S: What’s up with the dish towel?
J: Camouflage…so you aren’t tempted.
S: (In my sweetest voice ever)…Wow…what a great idea…it’s almost like there’s no cake there at all!  What cake?  I completely forgot that I just baked a cake.
J: Your sarcasm is not appreciated.
S: Get over it.
J: Would you consider running to the store to get me milk?
S: (Shooting daggers from my eyes)…you’ve got to be kidding me…
J: It’s ok…don’t worry…I can just have soda with my cake.
S: I’m sure you’ll survive.
J: (Stroking my hair again)…you’re so pretty.
S: Shut up…and stop touching me.

So I guess I was being a little cranky and irritable.  Though I still maintain that my position was completely rational.  Who wants to bake a cake they can’t eat?  And who wouldn’t be irritable microwaving diet mac and cheese, while their boyfriend was in the other room stuffing his face with delicious brisket that they made? 

I have a feeling I’ll be a lot less irritable after I step on the scale tomorrow and see that this whole diet thing is actually working.  At least…I hope I will.

Comments

  1. ROFL! Ok, I know it’s not funny…I’ve totally been there only it was Weight Watchers instead of Jenny Craig. So I could eat the same things Hubs was, only teeny tiny little portions. If that had been me, I’d have made a Jenny Craig dessert cake and thrown it at him. 😛

    • I would never have wasted a Jenny cake like that. Those things are like gold in my house. I can’t even waste a crumb…they are too small!

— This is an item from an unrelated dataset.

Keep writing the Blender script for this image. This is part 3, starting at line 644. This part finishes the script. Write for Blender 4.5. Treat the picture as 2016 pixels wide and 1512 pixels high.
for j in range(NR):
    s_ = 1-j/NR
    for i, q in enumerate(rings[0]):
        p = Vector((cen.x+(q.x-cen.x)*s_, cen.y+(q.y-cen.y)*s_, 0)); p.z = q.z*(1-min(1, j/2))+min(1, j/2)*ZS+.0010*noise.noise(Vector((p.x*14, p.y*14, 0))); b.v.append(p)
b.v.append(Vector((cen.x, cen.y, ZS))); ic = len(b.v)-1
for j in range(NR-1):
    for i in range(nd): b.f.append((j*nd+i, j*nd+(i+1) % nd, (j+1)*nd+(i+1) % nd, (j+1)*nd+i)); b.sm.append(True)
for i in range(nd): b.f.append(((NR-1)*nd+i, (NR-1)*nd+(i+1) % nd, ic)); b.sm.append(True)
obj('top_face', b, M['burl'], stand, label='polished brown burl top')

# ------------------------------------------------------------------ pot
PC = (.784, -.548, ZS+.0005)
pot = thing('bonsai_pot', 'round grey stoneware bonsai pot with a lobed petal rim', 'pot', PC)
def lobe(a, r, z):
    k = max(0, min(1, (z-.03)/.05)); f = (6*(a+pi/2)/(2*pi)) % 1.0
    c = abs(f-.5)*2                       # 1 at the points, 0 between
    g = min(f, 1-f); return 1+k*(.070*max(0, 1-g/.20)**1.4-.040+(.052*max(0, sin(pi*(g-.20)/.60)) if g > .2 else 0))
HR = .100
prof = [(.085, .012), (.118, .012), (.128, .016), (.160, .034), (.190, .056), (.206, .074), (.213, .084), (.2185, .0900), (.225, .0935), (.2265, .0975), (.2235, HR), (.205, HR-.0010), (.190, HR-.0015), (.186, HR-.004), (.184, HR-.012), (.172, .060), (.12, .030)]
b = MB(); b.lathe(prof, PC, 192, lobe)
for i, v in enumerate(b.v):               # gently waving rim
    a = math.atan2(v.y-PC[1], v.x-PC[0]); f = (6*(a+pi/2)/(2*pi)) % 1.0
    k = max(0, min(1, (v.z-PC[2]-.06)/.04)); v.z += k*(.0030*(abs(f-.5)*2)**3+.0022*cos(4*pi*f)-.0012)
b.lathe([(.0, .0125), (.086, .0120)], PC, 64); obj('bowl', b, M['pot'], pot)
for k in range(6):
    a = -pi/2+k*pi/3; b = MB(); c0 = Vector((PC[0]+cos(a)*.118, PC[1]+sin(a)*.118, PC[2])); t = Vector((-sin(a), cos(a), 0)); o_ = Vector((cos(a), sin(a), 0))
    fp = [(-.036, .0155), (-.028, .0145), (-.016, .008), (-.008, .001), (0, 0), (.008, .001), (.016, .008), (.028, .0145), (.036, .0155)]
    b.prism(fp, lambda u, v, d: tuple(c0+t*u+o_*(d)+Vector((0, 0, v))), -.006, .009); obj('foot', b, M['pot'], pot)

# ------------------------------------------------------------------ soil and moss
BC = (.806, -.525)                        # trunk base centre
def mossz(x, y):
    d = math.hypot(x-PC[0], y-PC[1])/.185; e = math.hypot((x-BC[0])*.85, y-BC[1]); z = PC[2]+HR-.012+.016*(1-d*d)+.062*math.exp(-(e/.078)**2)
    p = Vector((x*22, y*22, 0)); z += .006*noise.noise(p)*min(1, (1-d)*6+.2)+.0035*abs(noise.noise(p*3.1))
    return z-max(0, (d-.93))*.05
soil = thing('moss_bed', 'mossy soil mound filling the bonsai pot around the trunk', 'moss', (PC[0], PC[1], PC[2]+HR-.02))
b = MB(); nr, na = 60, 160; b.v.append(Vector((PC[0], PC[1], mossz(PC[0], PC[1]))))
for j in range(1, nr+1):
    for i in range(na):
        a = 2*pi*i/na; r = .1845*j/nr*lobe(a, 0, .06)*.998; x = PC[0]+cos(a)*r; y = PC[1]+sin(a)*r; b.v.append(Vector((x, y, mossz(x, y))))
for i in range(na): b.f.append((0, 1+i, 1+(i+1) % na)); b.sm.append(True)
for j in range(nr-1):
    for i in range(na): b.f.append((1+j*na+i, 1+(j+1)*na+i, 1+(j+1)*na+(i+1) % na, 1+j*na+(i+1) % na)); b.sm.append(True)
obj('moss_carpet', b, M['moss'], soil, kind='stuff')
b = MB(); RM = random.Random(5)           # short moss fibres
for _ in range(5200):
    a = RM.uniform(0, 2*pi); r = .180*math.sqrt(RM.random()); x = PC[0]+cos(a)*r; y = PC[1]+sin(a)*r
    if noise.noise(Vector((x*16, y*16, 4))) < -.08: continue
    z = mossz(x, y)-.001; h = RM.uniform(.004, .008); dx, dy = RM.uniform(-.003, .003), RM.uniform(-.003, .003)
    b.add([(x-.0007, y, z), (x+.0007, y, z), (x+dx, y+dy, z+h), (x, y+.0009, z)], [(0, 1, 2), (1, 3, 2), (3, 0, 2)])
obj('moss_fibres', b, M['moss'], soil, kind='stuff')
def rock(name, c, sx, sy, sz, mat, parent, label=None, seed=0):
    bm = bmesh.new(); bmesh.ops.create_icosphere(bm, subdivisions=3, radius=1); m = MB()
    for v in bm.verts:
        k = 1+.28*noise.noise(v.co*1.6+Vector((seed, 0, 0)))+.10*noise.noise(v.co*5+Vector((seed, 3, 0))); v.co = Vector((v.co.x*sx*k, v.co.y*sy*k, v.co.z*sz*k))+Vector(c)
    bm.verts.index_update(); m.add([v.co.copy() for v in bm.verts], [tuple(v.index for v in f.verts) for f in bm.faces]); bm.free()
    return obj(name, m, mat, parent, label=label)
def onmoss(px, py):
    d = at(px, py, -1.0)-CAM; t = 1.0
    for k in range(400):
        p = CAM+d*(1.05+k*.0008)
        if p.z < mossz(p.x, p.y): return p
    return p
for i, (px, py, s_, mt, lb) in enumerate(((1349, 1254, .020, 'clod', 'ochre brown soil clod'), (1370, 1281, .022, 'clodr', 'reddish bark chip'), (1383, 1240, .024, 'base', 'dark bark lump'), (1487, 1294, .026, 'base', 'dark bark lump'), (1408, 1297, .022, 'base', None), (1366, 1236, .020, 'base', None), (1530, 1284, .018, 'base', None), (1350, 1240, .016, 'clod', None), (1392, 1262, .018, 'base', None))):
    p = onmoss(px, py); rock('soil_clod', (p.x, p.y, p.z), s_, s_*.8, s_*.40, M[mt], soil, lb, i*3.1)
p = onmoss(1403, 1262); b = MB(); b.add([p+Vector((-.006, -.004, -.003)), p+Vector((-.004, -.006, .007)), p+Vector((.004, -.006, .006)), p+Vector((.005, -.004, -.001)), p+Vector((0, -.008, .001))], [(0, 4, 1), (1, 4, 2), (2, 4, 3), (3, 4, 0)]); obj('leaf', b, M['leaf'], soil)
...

  2. You are a GOOD, good girlfriend. You hear that, J?!? SHANA ROCKS!

    I love the towel over the cake disappearing act though, LMAO!!! Genius.

  3. You are a completely rationaly and saintly woman. Wilzie would have been laying at the bottom of the stairs if that had been us.*
    *Although in actuality, Wilzie is more than willing to “eat healthy” along with me…except then he ends up eating healthy, and brings me home pastries…

    • I figured if I’d caused some kind of injury and there was blood, I’d just have to clean that up too! That’s the only reason I didn’t actually stab him with the fork.

  4. I’m truly shocked you didn’t cut off his fingers & bake them into the cake.

  5. I would have never made this cake. In fact I probably would have thrown the ingredients out in the back yard so no one could make the cake. I did however laugh out loud every time you mentioned J stroking your hair. I can picture this whole scene. It would make a great sitcom.

    • I have a friend who is a talent agent for a lot of reality stars. I keep trying to convince him that J and I would be a great reality show.

  6. Dang, girl, you are STRONG! There is no way I could do it on my own. I’ve got to have the hubs on board DOING IT WITH ME or else I wouldn’t survive. Seriously.

    I’m so proud of you!

    • Aw, thanks lady. I have a “skinny” dress hanging on the closet door. And I really want to wear it. That’s the only thing standing between me and that entire cake.

  7. I was referred to you blog by fojoy – so glad because that was a hilarious post.

    You showed true courage but making that cake for your spoiled boyfriend.

    I’m like foxy. I have to have everyone in the house on a diet if I’m on one – even the cat.